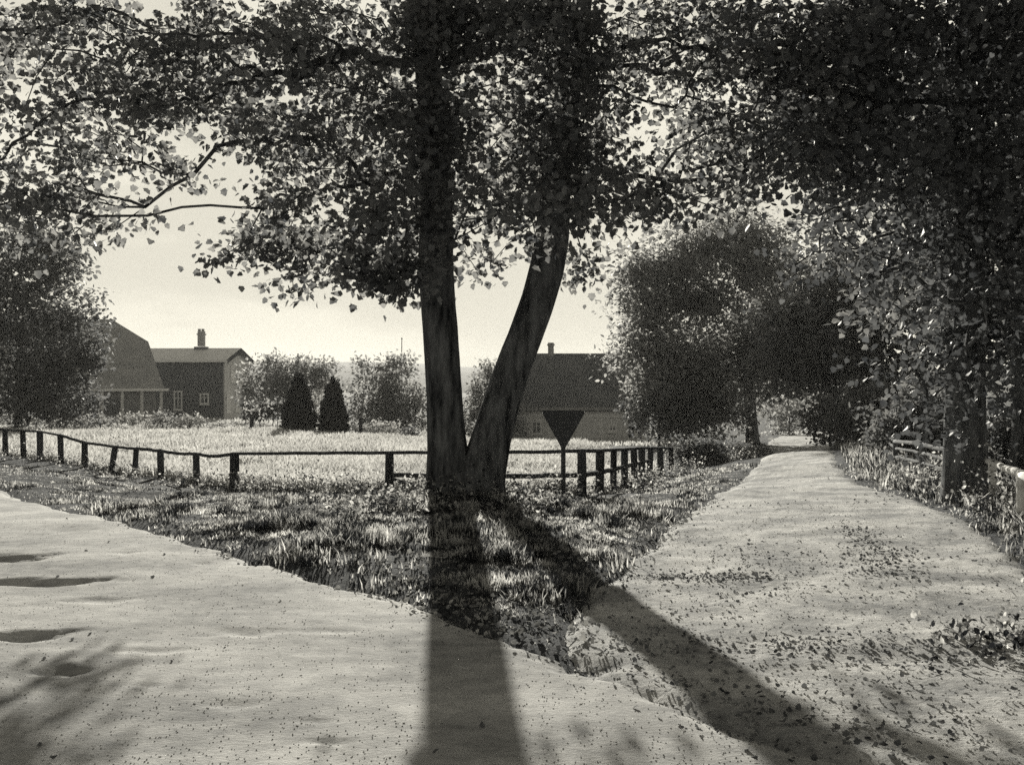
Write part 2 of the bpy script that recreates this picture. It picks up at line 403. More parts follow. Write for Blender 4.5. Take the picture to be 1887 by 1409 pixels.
# ------------------------------------------------------------------ foliage machinery
LOBED = np.array([(0, 0), (.14, .04), (.40, .06), (.38, .26), (.54, .46), (.36, .56), (.24, .80), (0, 1.0), (-.24, .80), (-.36, .56), (-.54, .46), (-.38, .26), (-.40, .06), (-.14, .04)])
OVAL = np.array([(0, 0), (.27, .3), (.25, .65), (0, 1.0), (-.25, .65), (-.27, .3)])
QUAD = np.array([(0, 0), (.38, .5), (0, 1.0), (-.38, .5)])
def leaves_mesh(name, P, size, r, shape=OVAL, out=None, down=0.35, flat=0.5, var=(.65, 1.25)):
    n = len(P)
    t = r.normal(0, 1, (n, 3)); t /= np.linalg.norm(t, axis=1)[:, None]
    if out is not None: t = t + out
    t[:, 2] -= down
    t /= np.linalg.norm(t, axis=1)[:, None]
    nn = r.normal(0, 1, (n, 3)); nn[:, 2] = np.abs(nn[:, 2]) + flat
    s = np.cross(t, nn); s /= np.linalg.norm(s, axis=1)[:, None] + 1e-9
    u = np.cross(s, t)
    sz = size * r.uniform(*var, n)
    k = len(shape)
    fold = r.uniform(.05, .35, n); curl = r.uniform(-.25, .1, n)
    lx = shape[:, 0][None, :]; ly = shape[:, 1][None, :]
    lz = fold[:, None] * np.abs(lx) + curl[:, None] * (ly ** 2)
    V = P[:, None, :] + sz[:, None, None] * (lx[..., None] * s[:, None, :] + ly[..., None] * t[:, None, :] + lz[..., None] * u[:, None, :])
    F = np.arange(n * k).reshape(n, k)
    return mesh_from(name, V.reshape(-1, 3), [F], smooth=False)

def grow(trunk_pts, trunk_r, centers, r, path_w=0.35, droop=0.12, start=0.35, tip=0.012):
    """connect leaf-spray centres to the trunk; returns nodes, parents, radii"""
    T = np.asarray(trunk_pts, float); nT = len(T)
    nodes = [tuple(p) for p in T]; par = [-1] + list(range(nT - 1))
    cap = len(T) + len(centers) * 12 + 50
    A = np.zeros((cap, 3)); A[:nT] = T
    L = np.full(cap, 1e9); hh = np.concatenate([[0], np.cumsum(np.linalg.norm(np.diff(T, axis=0), axis=1))])
    s0 = int(start * nT)
    L[s0:nT] = hh[s0:nT] * 0.15
    cnt = nT
    d0 = np.min(np.linalg.norm(centers[:, None, :] - T[None, s0:, :], axis=2), axis=1)
    leaf_nodes = []
    parr = np.full(cap, -1); parr[:nT] = par
    for ci in np.argsort(d0):
        c = centers[ci]
        d = np.linalg.norm(A[:cnt] - c, axis=1)
        cost = d + path_w * L[:cnt] + 0.25 * np.maximum(A[:cnt, 2] - c[2], 0)
        j = int(np.argmin(cost)); dj = d[j]
        ns = int(min(10, max(2, dj / 0.35)))
        prev = j; a = A[j].copy()
        off = r.normal(0, 0.10 * dj, 3)
        for q in range(1, ns + 1):
            f = q / ns
            p = a * (1 - f) + c * f + off * math.sin(math.pi * f) + np.array([0, 0, droop * dj * math.sin(math.pi * f)]) + r.normal(0, .012 * dj, 3) * (q < ns)
            A[cnt] = p; parr[cnt] = prev; L[cnt] = L[prev] + dj / ns; prev = cnt; cnt += 1
        leaf_nodes.append(prev)
    w = np.zeros(cnt)
    for l in leaf_nodes: w[l] += 1
    for i in range(cnt - 1, nT - 1, -1):
        w[parr[i]] += w[i]
    rad = tip * np.maximum(w, 1) ** 0.45
    rad[:nT] = trunk_r
    return A[:cnt], parr[:cnt], rad, nT
def branch_mesh(name, A, par, rad, nT, sides=5):
    idx = np.arange(nT, len(A))
    p0 = A[par[idx]]; p1 = A[idx]
    r1 = rad[idx]; r0 = np.minimum(rad[par[idx]], r1 * 1.6)
    t = p1 - p0; t /= np.linalg.norm(t, axis=1)[:, None] + 1e-9
    ref = np.where(np.abs(t[:, 2:3]) > .8, np.array([[1.0, 0, 0]]), np.array([[0, 0, 1.0]]))
    a = np.cross(ref, t); a /= np.linalg.norm(a, axis=1)[:, None] + 1e-9
    b = np.cross(t, a)
    th = np.linspace(0, 2 * np.pi, sides, endpoint=False)
    c = np.cos(th)[None, :, None] * a[:, None, :] + np.sin(th)[None, :, None] * b[:, None, :]
    V0 = p0[:, None, :] + r0[:, None, None] * c; V1 = p1[:, None, :] + r1[:, None, None] * c
    m = len(idx)
    V = np.concatenate([V0, V1], 1).reshape(-1, 3)
    base = (np.arange(m) * 2 * sides)[:, None]
    k = np.arange(sides); k2 = (k + 1) % sides
    F = np.stack([base + k, base + k2, base + sides + k2, base + sides + k], 2).reshape(-1, 4)
    return V, F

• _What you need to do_
Leave out the pictures and transcribe everything else exactly.

• _Final answer_
Write part 2 of the bpy script that recreates this picture. It picks up at line 403. More parts follow. Write for Blender 4.5. Take the picture to be 1887 by 1409 pixels.
# ------------------------------------------------------------------ foliage machinery
LOBED = np.array([(0, 0), (.14, .04), (.40, .06), (.38, .26), (.54, .46), (.36, .56), (.24, .80), (0, 1.0), (-.24, .80), (-.36, .56), (-.54, .46), (-.38, .26), (-.40, .06), (-.14, .04)])
OVAL = np.array([(0, 0), (.27, .3), (.25, .65), (0, 1.0), (-.25, .65), (-.27, .3)])
QUAD = np.array([(0, 0), (.38, .5), (0, 1.0), (-.38, .5)])
def leaves_mesh(name, P, size, r, shape=OVAL, out=None, down=0.35, flat=0.5, var=(.65, 1.25)):
    n = len(P)
    t = r.normal(0, 1, (n, 3)); t /= np.linalg.norm(t, axis=1)[:, None]
    if out is not None: t = t + out
    t[:, 2] -= down
    t /= np.linalg.norm(t, axis=1)[:, None]
    nn = r.normal(0, 1, (n, 3)); nn[:, 2] = np.abs(nn[:, 2]) + flat
    s = np.cross(t, nn); s /= np.linalg.norm(s, axis=1)[:, None] + 1e-9
    u = np.cross(s, t)
    sz = size * r.uniform(*var, n)
    k = len(shape)
    fold = r.uniform(.05, .35, n); curl = r.uniform(-.25, .1, n)
    lx = shape[:, 0][None, :]; ly = shape[:, 1][None, :]
    lz = fold[:, None] * np.abs(lx) + curl[:, None] * (ly ** 2)
    V = P[:, None, :] + sz[:, None, None] * (lx[..., None] * s[:, None, :] + ly[..., None] * t[:, None, :] + lz[..., None] * u[:, None, :])
    F = np.arange(n * k).reshape(n, k)
    return mesh_from(name, V.reshape(-1, 3), [F], smooth=False)

def grow(trunk_pts, trunk_r, centers, r, path_w=0.35, droop=0.12, start=0.35, tip=0.012):
    """connect leaf-spray centres to the trunk; returns nodes, parents, radii"""
    T = np.asarray(trunk_pts, float); nT = len(T)
    nodes = [tuple(p) for p in T]; par = [-1] + list(range(nT - 1))
    cap = len(T) + len(centers) * 12 + 50
    A = np.zeros((cap, 3)); A[:nT] = T
    L = np.full(cap, 1e9); hh = np.concatenate([[0], np.cumsum(np.linalg.norm(np.diff(T, axis=0), axis=1))])
    s0 = int(start * nT)
    L[s0:nT] = hh[s0:nT] * 0.15
    cnt = nT
    d0 = np.min(np.linalg.norm(centers[:, None, :] - T[None, s0:, :], axis=2), axis=1)
    leaf_nodes = []
    parr = np.full(cap, -1); parr[:nT] = par
    for ci in np.argsort(d0):
        c = centers[ci]
        d = np.linalg.norm(A[:cnt] - c, axis=1)
        cost = d + path_w * L[:cnt] + 0.25 * np.maximum(A[:cnt, 2] - c[2], 0)
        j = int(np.argmin(cost)); dj = d[j]
        ns = int(min(10, max(2, dj / 0.35)))
        prev = j; a = A[j].copy()
        off = r.normal(0, 0.10 * dj, 3)
        for q in range(1, ns + 1):
            f = q / ns
            p = a * (1 - f) + c * f + off * math.sin(math.pi * f) + np.array([0, 0, droop * dj * math.sin(math.pi * f)]) + r.normal(0, .012 * dj, 3) * (q < ns)
            A[cnt] = p; parr[cnt] = prev; L[cnt] = L[prev] + dj / ns; prev = cnt; cnt += 1
        leaf_nodes.append(prev)
    w = np.zeros(cnt)
    for l in leaf_nodes: w[l] += 1
    for i in range(cnt - 1, nT - 1, -1):
        w[parr[i]] += w[i]
    rad = tip * np.maximum(w, 1) ** 0.45
    rad[:nT] = trunk_r
    return A[:cnt], parr[:cnt], rad, nT
def branch_mesh(name, A, par, rad, nT, sides=5):
    idx = np.arange(nT, len(A))
    p0 = A[par[idx]]; p1 = A[idx]
    r1 = rad[idx]; r0 = np.minimum(rad[par[idx]], r1 * 1.6)
    t = p1 - p0; t /= np.linalg.norm(t, axis=1)[:, None] + 1e-9
    ref = np.where(np.abs(t[:, 2:3]) > .8, np.array([[1.0, 0, 0]]), np.array([[0, 0, 1.0]]))
    a = np.cross(ref, t); a /= np.linalg.norm(a, axis=1)[:, None] + 1e-9
    b = np.cross(t, a)
    th = np.linspace(0, 2 * np.pi, sides, endpoint=False)
    c = np.cos(th)[None, :, None] * a[:, None, :] + np.sin(th)[None, :, None] * b[:, None, :]
    V0 = p0[:, None, :] + r0[:, None, None] * c; V1 = p1[:, None, :] + r1[:, None, None] * c
    m = len(idx)
    V = np.concatenate([V0, V1], 1).reshape(-1, 3)
    base = (np.arange(m) * 2 * sides)[:, None]
    k = np.arange(sides); k2 = (k + 1) % sides
    F = np.stack([base + k, base + k2, base + sides + k2, base + sides + k], 2).reshape(-1, 4)
    return V, F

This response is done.